*Aim of the task:*
Give back exactly the lines from the start of the listing to the line containing "BH, BT = 0.1315, 0.0148", inclusive, and nothing beyond them.

*Given information:*
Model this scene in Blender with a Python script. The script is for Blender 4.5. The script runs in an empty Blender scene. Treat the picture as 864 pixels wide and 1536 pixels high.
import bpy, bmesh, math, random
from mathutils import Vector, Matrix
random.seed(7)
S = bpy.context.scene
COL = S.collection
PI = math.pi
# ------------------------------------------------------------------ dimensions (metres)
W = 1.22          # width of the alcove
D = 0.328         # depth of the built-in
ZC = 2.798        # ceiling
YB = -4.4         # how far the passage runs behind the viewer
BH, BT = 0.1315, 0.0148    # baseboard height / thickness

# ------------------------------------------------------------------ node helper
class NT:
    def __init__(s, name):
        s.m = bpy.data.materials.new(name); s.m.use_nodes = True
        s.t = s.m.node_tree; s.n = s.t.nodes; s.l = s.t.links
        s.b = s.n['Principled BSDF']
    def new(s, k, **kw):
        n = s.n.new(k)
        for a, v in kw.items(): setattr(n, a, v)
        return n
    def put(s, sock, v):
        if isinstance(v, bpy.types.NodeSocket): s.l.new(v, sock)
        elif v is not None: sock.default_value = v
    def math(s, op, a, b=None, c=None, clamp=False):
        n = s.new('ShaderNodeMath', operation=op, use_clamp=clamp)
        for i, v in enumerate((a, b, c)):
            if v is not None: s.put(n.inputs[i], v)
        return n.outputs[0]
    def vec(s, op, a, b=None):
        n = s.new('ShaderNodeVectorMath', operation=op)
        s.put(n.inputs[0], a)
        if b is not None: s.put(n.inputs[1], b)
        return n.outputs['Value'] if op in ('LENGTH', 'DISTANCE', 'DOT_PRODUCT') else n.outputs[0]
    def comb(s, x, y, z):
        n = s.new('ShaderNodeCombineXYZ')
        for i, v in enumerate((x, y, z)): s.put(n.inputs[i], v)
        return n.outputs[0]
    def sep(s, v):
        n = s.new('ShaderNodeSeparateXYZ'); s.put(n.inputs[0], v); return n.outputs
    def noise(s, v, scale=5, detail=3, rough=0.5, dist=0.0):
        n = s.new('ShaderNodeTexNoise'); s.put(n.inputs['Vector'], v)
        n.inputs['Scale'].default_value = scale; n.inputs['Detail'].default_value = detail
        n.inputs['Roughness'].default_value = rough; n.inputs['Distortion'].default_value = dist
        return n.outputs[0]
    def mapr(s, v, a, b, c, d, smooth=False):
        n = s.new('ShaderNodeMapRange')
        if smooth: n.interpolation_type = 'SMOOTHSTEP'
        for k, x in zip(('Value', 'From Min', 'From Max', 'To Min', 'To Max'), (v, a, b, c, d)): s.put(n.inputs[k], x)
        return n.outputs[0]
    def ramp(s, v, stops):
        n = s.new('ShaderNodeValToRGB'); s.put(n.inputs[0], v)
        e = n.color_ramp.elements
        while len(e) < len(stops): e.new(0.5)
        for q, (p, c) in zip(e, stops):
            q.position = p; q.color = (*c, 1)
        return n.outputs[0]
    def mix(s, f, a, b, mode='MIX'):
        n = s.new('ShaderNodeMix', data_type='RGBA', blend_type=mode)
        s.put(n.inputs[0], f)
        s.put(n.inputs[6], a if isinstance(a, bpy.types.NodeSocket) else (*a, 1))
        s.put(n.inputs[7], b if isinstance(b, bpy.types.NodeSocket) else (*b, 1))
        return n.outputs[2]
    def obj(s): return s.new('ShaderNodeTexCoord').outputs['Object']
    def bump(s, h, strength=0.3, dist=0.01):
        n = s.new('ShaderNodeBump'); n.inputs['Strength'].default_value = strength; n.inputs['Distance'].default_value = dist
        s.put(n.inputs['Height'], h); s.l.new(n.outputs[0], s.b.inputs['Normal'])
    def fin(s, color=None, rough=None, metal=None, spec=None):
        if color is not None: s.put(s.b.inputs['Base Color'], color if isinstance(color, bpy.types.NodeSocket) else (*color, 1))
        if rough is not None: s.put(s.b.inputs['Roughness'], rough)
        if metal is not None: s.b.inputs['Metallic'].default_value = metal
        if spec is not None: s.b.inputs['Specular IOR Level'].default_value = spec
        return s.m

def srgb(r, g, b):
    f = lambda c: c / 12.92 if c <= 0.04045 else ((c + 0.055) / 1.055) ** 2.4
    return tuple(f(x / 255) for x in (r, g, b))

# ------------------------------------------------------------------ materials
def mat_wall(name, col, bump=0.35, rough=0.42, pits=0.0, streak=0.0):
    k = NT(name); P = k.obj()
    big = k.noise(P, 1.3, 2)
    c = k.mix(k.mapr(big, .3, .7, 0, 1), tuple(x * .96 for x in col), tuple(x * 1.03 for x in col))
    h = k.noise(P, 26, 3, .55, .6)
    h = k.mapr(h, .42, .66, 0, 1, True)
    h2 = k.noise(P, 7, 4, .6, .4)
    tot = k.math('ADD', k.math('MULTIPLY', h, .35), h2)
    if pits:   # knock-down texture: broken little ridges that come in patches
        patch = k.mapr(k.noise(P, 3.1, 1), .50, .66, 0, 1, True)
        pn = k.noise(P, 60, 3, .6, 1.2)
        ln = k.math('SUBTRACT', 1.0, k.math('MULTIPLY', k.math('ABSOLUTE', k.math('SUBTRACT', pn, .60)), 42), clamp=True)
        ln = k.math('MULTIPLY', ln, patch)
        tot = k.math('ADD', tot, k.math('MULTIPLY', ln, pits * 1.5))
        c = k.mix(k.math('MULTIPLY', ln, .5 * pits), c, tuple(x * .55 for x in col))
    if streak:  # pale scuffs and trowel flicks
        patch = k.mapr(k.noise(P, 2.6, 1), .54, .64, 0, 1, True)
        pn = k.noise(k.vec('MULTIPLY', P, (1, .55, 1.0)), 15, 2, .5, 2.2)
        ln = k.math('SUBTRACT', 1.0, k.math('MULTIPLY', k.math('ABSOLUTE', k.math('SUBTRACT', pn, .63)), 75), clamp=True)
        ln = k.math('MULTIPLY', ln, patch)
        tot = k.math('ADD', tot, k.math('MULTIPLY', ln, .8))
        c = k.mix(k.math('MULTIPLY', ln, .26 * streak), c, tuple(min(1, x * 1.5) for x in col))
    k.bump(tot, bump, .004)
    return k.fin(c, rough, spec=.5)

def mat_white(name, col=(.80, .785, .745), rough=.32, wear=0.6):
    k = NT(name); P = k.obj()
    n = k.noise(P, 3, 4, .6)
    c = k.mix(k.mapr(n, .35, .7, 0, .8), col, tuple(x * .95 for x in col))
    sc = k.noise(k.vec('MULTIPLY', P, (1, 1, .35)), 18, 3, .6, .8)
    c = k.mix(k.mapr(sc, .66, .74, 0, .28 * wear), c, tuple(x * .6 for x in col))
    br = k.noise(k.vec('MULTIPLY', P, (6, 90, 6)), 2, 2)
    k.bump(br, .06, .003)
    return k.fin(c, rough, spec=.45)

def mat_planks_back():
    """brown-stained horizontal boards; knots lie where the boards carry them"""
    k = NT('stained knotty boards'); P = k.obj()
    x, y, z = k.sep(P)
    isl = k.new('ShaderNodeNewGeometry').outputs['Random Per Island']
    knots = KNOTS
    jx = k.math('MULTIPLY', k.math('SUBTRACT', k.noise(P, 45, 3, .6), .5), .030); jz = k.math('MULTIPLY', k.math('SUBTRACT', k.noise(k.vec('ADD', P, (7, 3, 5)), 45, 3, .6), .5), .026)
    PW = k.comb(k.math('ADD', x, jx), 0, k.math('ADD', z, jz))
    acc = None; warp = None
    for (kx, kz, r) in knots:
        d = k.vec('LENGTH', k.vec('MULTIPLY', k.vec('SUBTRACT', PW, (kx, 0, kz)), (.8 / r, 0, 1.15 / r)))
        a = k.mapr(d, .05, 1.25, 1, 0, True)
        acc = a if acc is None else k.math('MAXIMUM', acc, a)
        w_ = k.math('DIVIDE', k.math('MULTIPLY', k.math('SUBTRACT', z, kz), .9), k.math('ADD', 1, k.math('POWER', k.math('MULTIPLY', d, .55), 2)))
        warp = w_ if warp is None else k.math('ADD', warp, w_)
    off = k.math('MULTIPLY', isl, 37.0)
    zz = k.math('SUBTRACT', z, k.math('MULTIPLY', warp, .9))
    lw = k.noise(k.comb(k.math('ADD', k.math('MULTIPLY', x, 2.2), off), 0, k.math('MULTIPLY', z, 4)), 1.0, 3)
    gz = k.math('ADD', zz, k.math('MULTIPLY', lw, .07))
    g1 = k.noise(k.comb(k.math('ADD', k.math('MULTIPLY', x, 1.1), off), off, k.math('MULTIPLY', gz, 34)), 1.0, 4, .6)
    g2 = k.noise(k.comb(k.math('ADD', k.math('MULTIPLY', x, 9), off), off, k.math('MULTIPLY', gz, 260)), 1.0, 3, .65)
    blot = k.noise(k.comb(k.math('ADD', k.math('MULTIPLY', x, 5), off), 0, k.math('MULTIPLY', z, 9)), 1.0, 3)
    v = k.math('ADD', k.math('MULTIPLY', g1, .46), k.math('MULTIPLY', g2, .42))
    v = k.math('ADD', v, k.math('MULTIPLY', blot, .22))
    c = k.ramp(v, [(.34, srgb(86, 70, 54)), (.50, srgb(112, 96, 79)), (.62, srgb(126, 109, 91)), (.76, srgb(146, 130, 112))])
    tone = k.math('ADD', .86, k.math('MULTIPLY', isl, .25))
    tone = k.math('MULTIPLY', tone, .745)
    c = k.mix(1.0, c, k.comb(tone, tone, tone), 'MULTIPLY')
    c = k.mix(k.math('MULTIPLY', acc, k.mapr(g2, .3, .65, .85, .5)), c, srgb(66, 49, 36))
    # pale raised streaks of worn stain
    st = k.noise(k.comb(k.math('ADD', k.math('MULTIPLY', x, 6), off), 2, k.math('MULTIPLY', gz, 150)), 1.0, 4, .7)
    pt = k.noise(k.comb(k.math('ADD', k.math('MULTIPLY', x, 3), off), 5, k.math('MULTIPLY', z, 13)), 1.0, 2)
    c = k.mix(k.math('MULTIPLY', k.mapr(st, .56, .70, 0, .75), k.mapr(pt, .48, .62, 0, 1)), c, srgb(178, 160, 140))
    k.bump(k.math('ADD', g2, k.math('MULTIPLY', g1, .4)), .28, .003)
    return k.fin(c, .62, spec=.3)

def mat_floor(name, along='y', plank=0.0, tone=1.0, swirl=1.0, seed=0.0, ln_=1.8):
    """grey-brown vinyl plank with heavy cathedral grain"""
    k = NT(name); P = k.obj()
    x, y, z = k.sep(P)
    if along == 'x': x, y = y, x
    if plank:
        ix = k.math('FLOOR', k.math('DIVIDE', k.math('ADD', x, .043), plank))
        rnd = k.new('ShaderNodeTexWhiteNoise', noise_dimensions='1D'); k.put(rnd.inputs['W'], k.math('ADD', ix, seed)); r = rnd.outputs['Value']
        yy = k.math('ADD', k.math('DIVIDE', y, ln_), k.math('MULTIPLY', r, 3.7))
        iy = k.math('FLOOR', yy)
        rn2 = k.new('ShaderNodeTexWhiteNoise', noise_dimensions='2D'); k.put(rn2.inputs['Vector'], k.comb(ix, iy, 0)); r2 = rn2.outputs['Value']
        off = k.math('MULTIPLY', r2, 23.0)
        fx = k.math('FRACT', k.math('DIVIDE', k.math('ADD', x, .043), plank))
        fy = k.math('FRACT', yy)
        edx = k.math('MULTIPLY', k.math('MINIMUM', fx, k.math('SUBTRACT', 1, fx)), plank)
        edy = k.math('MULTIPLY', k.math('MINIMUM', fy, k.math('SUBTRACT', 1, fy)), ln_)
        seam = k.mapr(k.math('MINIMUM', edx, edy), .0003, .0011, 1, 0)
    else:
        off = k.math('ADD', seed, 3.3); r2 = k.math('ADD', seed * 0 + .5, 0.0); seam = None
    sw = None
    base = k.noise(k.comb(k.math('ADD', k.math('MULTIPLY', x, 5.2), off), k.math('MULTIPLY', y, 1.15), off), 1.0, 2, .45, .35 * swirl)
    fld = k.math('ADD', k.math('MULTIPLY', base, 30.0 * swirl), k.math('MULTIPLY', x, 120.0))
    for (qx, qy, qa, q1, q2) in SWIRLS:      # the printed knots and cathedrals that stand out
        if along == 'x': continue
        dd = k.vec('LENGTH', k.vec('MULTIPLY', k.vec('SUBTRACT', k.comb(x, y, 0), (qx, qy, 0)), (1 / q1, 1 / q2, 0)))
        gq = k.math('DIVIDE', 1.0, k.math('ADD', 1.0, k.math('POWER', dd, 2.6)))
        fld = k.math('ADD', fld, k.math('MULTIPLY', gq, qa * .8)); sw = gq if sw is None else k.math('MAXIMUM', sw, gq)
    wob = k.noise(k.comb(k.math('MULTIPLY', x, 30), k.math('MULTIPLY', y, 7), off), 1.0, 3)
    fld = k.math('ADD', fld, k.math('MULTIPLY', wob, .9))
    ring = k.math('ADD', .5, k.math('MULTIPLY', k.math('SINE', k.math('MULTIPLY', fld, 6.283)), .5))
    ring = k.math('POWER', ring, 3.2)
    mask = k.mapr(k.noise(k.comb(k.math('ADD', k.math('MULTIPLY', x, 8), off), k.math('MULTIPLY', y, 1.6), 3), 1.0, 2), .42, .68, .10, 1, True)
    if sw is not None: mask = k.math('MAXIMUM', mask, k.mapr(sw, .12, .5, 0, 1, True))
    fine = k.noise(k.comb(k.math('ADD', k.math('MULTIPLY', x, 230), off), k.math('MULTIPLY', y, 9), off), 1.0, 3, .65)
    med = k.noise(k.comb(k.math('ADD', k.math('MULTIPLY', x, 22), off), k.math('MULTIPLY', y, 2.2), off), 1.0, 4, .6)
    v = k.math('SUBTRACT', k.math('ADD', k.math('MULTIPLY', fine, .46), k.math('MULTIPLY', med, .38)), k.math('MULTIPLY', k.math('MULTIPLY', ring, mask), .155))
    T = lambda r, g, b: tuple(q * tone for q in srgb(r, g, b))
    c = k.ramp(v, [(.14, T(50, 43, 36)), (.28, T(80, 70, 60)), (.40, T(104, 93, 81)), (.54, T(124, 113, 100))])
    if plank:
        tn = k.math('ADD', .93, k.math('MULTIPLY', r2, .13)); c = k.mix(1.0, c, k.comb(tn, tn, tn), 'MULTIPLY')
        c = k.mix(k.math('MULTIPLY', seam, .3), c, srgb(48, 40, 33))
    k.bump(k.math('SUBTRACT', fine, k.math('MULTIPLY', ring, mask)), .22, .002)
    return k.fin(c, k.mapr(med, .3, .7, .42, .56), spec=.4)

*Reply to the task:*
Model this scene in Blender with a Python script. The script is for Blender 4.5. The script runs in an empty Blender scene. Treat the picture as 864 pixels wide and 1536 pixels high.
import bpy, bmesh, math, random
from mathutils import Vector, Matrix
random.seed(7)
S = bpy.context.scene
COL = S.collection
PI = math.pi
# ------------------------------------------------------------------ dimensions (metres)
W = 1.22          # width of the alcove
D = 0.328         # depth of the built-in
ZC = 2.798        # ceiling
YB = -4.4         # how far the passage runs behind the viewer
BH, BT = 0.1315, 0.0148    # baseboard height / thickness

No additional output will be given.